No More Vietnams by Richard Nixon
Author:Richard Nixon
Language: eng
Format: epub, pdf
Publisher: Simon & Schuster
HOW WE LOST THE PEACE
We won the war in Vietnam, but we lost the peace. All that we had achieved in twelve years of fighting was thrown away in a spasm of congressional irresponsibility.
When the Paris peace accords were signed in January 1973, a balance of power existed in Indochina. South Vietnam was secure within the cease-fire lines. North Vietnam’s leaders—who had not abandoned their plans for conquest—were deterred from renewing their aggression. Vietnamization had succeeded. But United States power was the linchpin holding the peace agreement together. Without a credible threat of renewed American bombing of North Vietnam, Hanoi would be sorely tempted to prepare to invade South Vietnam again. And without adequate American military and economic assistance, South Vietnam would lack the power to turn back yet another such invasion.

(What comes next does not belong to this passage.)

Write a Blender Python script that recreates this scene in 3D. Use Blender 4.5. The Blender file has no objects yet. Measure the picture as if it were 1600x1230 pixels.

Congress proceeded to snatch defeat from the jaws of victory. Once our troops were out of Vietnam, Congress initiated a total retreat from our commitments to the South Vietnamese people. First, it destroyed our ability to enforce the peace agreement, through legislation prohibiting the use of American military power in Indochina. Then it undercut South Vietnam’s ability to defend itself, by drastically reducing our military aid. Within two years the balance of power swung decisively in Hanoi’s favor. When the North Vietnamese Army was poised to launch its final offensive, South Vietnam’s army was in its weakest condition in over five years, reeling from the effects of congressional budget cuts that had strapped it with severe fuel and ammunition shortages.
On April 30, 1975, with Soviet-built tanks rolling through the streets of Saigon, South Vietnam surrendered. Communist Khmer Rouge guerrillas had conquered Cambodia thirteen days before. Hanoi-backed Pathet Lao forces took over Laos a few days later. All the dominoes in Indochina had fallen.
But the end of the war did not bring the beginning of peace for the peoples of Indochina. Those who had warned during the war that a bloodbath would follow a Communist victory found their worst fears confirmed. Communist forces now executed or imprisoned those who opposed them as they imposed their new rule. Thousands of Vietnamese were killed in Hanoi’s prison camps. Hundreds of thousands more drowned in the South China Sea as they fled in the pathetic flotillas of the “boat people.” And over 2 million Cambodians—a quarter of the country’s population—were killed in a brutal frenzy of Communist vengeance and destruction.
Nor did the war’s end produce a more peaceful world. Our defeat in Vietnam paralyzed America’s will to act in other Third World trouble spots and therefore encouraged aggression on the part of those who had made them trouble spots to begin with. Over the next five years, Soviet clients and proxy forces unleashed a geopolitical offensive that led to stunning reversals for the United States in virtually every region of the world.
• • •
The Agreement on Ending the War and Restoring the Peace in Vietnam was not perfect. But it was adequate to ensure the survival of South Vietnam—as long as the United States stood ready to enforce its terms.